MATERIAL start

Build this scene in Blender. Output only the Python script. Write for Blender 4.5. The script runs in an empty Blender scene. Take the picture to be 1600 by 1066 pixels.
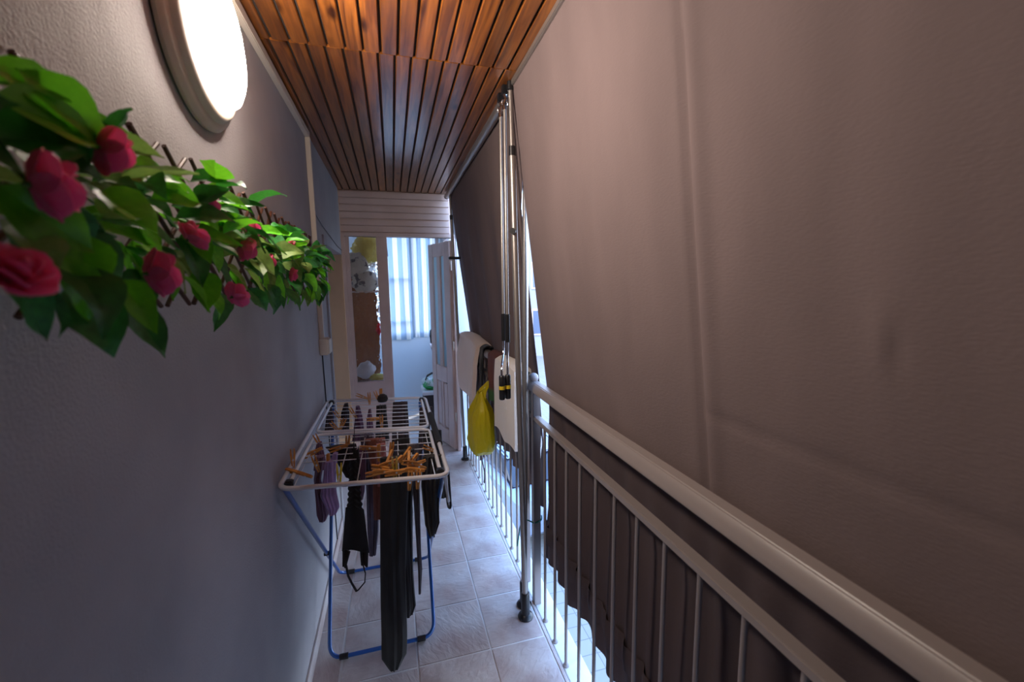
import bpy, bmesh, math, random
from mathutils import Vector, Matrix, noise
PI = math.pi
S = bpy.context.scene
COL = S.collection
random.seed(7)

# ------------------------------------------------------------------ camera, sky, exposure
CAMH = 1.6
cam_data = bpy.data.cameras.new('camera')
cam = bpy.data.objects.new('camera', cam_data); COL.objects.link(cam)
cam_data.sensor_width = 36.0
cam_data.lens = 660.0 / 1600.0 * 36.0
cam_data.clip_start = 0.02
YAW, PITCH, ROLL = math.radians(15.65), math.radians(-7.42), math.radians(-0.78)
fw = Vector((math.sin(YAW)*math.cos(PITCH), math.cos(YAW)*math.cos(PITCH), math.sin(PITCH)))
rt = Vector((math.cos(YAW), -math.sin(YAW), 0)); up = rt.cross(fw)
r2 = rt*math.cos(ROLL) + up*math.sin(ROLL); u2 = -rt*math.sin(ROLL) + up*math.cos(ROLL)
M = Matrix((r2, u2, -fw)).transposed().to_4x4(); M.translation = Vector((0, 0, CAMH))
cam.matrix_world = M
cam_data.dof.use_dof = True
cam_data.dof.focus_distance = 2.6
cam_data.dof.aperture_fstop = 3.6
S.camera = cam
S.view_settings.view_transform = 'Standard'; S.view_settings.look = 'None'
S.view_settings.exposure = 0.85; S.view_settings.gamma = 1.0; S.view_settings.use_curve_mapping = False

LAMP_STRENGTH = 54.0
SKY_STRENGTH = 4.3
w = bpy.data.worlds.new('sky'); S.world = w; w.use_nodes = True
nt = w.node_tree; nt.nodes.clear()
bg = nt.nodes.new('ShaderNodeBackground'); wo = nt.nodes.new('ShaderNodeOutputWorld')
tc = nt.nodes.new('ShaderNodeTexCoord'); sx = nt.nodes.new('ShaderNodeSeparateXYZ'); rp = nt.nodes.new('ShaderNodeValToRGB')
rp.color_ramp.elements[0].position = 0.0; rp.color_ramp.elements[0].color = (0.66, 0.80, 1.0, 1)
rp.color_ramp.elements[1].position = 0.7; rp.color_ramp.elements[1].color = (0.26, 0.50, 1.0, 1)
nt.links.new(tc.outputs['Generated'], sx.inputs[0]); nt.links.new(sx.outputs['Z'], rp.inputs[0])
nt.links.new(rp.outputs[0], bg.inputs[0]); bg.inputs[1].default_value = SKY_STRENGTH
nt.links.new(bg.outputs[0], wo.inputs[0])
sun_d = bpy.data.lights.new('sun', 'SUN'); sun_d.energy = 1.6; sun_d.angle = 0.02; sun_d.color = (1, 0.95, 0.88)
sun = bpy.data.objects.new('sun', sun_d); COL.objects.link(sun)
sun.rotation_euler = (math.radians(28), math.radians(-32), 0)      # from behind the house, high

# ------------------------------------------------------------------ helpers
def at(x, y, Y=None, X=None, Z=None):
    """point of the picture (1600x1066 frame) taken to a real plane"""
    d = (r2*((x-800)/660.0) - u2*((y-533)/660.0) + fw)
    o = Vector((0, 0, CAMH))
    if Y is not None: t = Y/d.y
    elif X is not None: t = X/d.x
    else: t = (Z-CAMH)/d.z
    return o + d*t

def thing(name, label, cat, loc=(0, 0, 0), group=None):
    o = bpy.data.objects.new(name, None); COL.objects.link(o); o.location = loc
    o.empty_display_size = 0.05
    o['label'] = label; o['category'] = cat
    if group: o['group'] = group
    return o
def tag(o, label, cat, group=None):
    o['label'] = label; o['category'] = cat
    if group: o['group'] = group
    return o
def mesh_from(name, bm, mat, smooth=True):
    me = bpy.data.meshes.new(name)
    bmesh.ops.recalc_face_normals(bm, faces=bm.faces)
    bm.to_mesh(me); bm.free()
    if smooth:
        for p in me.polygons: p.use_smooth = True
        try: me.set_sharp_from_angle(angle=math.radians(38))
        except Exception: pass
    if mat: me.materials.append(mat)
    return me
def link(name, me, parent=None):
    o = bpy.data.objects.new(name, me); COL.objects.link(o)
    if parent is not None:
        o.parent = parent
        if parent.type == 'EMPTY': o.matrix_parent_inverse = Matrix.Translation(-parent.location)
    return o
def obj(name, bm, mat, parent=None, smooth=True):
    return link(name, mesh_from(name, bm, mat, smooth), parent)
def struct(name, bm, mat, smooth=False, label=None):
    o = obj(name, bm, mat, None, smooth); o['kind'] = 'structure'
    if label: o['label'] = label
    return o
def box(bm, x0, x1, y0, y1, z0, z1, bev=0.0, mat=None):
    b = bmesh.new() if bev else bm
    g = bmesh.ops.create_cube(b, size=1.0)
    for v in g['verts']:
        v.co = Vector(((x0+x1)/2 + v.co.x*(x1-x0), (y0+y1)/2 + v.co.y*(y1-y0), (z0+z1)/2 + v.co.z*(z1-z0)))
    if bev:
        bmesh.ops.bevel(b, geom=b.edges[:], offset=bev, segments=2, affect='EDGES')
        merge(bm, b)
    return bm
def merge(bm, b, mat=None):
    if mat is not None: bmesh.ops.transform(b, matrix=mat, verts=b.verts)
    me = bpy.data.meshes.new('tmp'); b.to_mesh(me); b.free(); bm.from_mesh(me); bpy.data.meshes.remove(me)
def nb(*a, **k): return box(bmesh.new(), *a, **k)
def frame_of(d):
    d = d.normalized(); a = Vector((0, 0, 1)) if abs(d.z) < 0.9 else Vector((1, 0, 0))
    n = d.cross(a).normalized(); return n, d.cross(n).normalized()
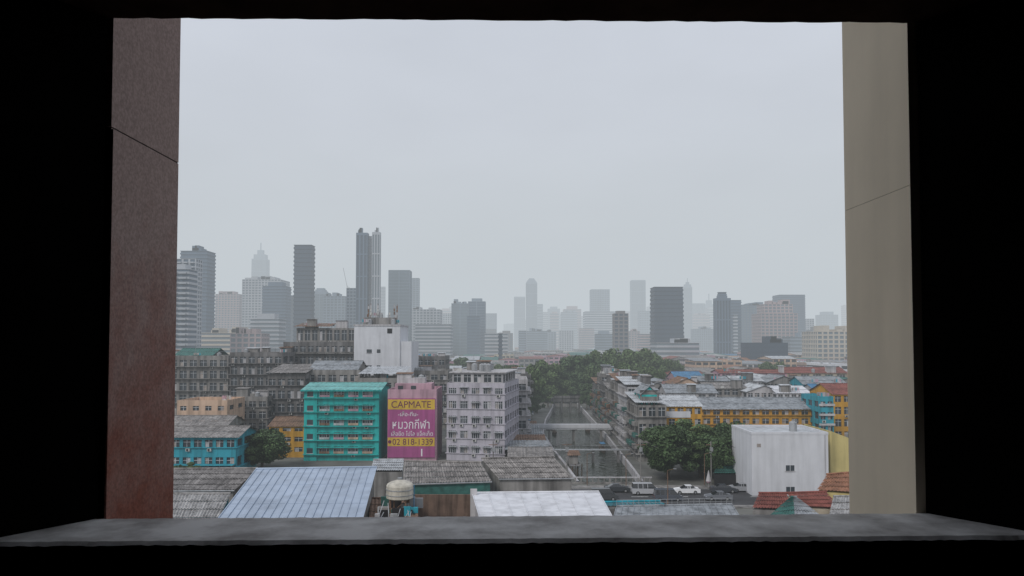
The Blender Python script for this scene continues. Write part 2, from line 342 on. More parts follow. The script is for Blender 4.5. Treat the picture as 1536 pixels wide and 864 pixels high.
T('office_tower',677,703,455,1050,TGY,TG2,'glass',crown=4); T('office_tower',702,728,452,1100,TGY,TG,'glass',crown=1); T('office_tower',700,720,474,1000,TDB,TG,'h')
T('office_tower',728,745,470,2200,TGY,TG2,'grid'); T('office_tower',771,788,445,2900,TGY,TG2,'v',fh=7); T('domed_skyscraper',789,806,424,2400,TGY,TG2,'v',crown=3,fh=6)
T('office_tower',806,822,468,3000,TW,TG2,'grid',fh=8);T('office_tower',822,840,463,3200,TGY,TG2,'grid',fh=8,crown=1);T('office_tower',842,866,468,2600,TGY,TG2,'h',fh=8,crown=4);T('office_tower',866,886,474,3400,TW,TG2,'grid',fh=8)
T('office_tower',887,915,434,2300,TGY,TG2,'grid',crown=0,fh=6); T('apartment_block',878,926,467,2000,TW,TG2,'h',fh=6)
T('office_tower',921,943,470,800,TBR,TG3,'grid',crown=1)
T('skyscraper',948,969,420,2700,TGY,TG2,'v',fh=7); T('office_tower',960,985,466,2300,TGY,TG2,'grid',fh=7)
T('dark_office_tower',981,1027,430,820,TG3,TG3,'h',taper=0.05,crown=0,fh=4.5); 
T('spired_skyscraper',1027,1039,430,2600,TGY,TG2,'v',crown=2,fh=7); T('office_tower',1040,1058,455,3000,TGY,TG2,'grid',fh=8);T('office_tower',1056,1076,462,3200,TGY,TG2,'grid',fh=8,crown=2)
T('office_tower',1075,1097,447,900,TDB,TG3,'v',crown=1);T('office_tower',1079,1091,438,920,TDB,TG3,'h'); T('office_tower',1095,1113,450,1000,TDB,TG,'h'); T('office_tower',1100,1150,458,1200,TDB,TG2,'grid',crown=4); T('white_tower',1101,1107,472,880,TW,TG2,'h')
T('hospital_block',1142,1197,470,950,TPK,TG2,'grid',crown=0); T('hospital_block',1147,1190,456,965,TPK,TG2,'grid',crown=4)
T('office_tower',1170,1209,442,1300,TDB,TG,'h',crown=0); T('apartment_block',1196,1222,478,1500,TW,TG2,'grid')
T('low_office_block',1125,1182,514,600,TG3,TG3,'glass',crown=4,fh=3.5); T('beige_block',1226,1300,497,700,TBE,TG2,'grid',crown=4); T('office_tower',1232,1258,472,2500,TGY,TG2,'grid',crown=1,fh=6)
T('beige_block',300,372,499,700,TBE,TG2,'h',crown=4); T('apartment_block',374,418,478,750,TW,TG2,'h',crown=1);T('apartment_block',345,392,500,640,TPK,TG2,'grid',crown=4)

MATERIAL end

▶ PROBLEM STATEMENT:
Repeat the records above exactly, from the first line through the line that contains "random.seed(7)", and leave out the pictures.

▶ TASK OUTPUT:
Build this scene in Blender. Output only the Python script. Write for Blender 4.5. The script runs in an empty Blender scene. Take the picture to be 1600 by 1066 pixels.
import bpy, bmesh, math, random
from mathutils import Vector, Matrix, noise
PI = math.pi
S = bpy.context.scene
COL = S.collection
random.seed(7)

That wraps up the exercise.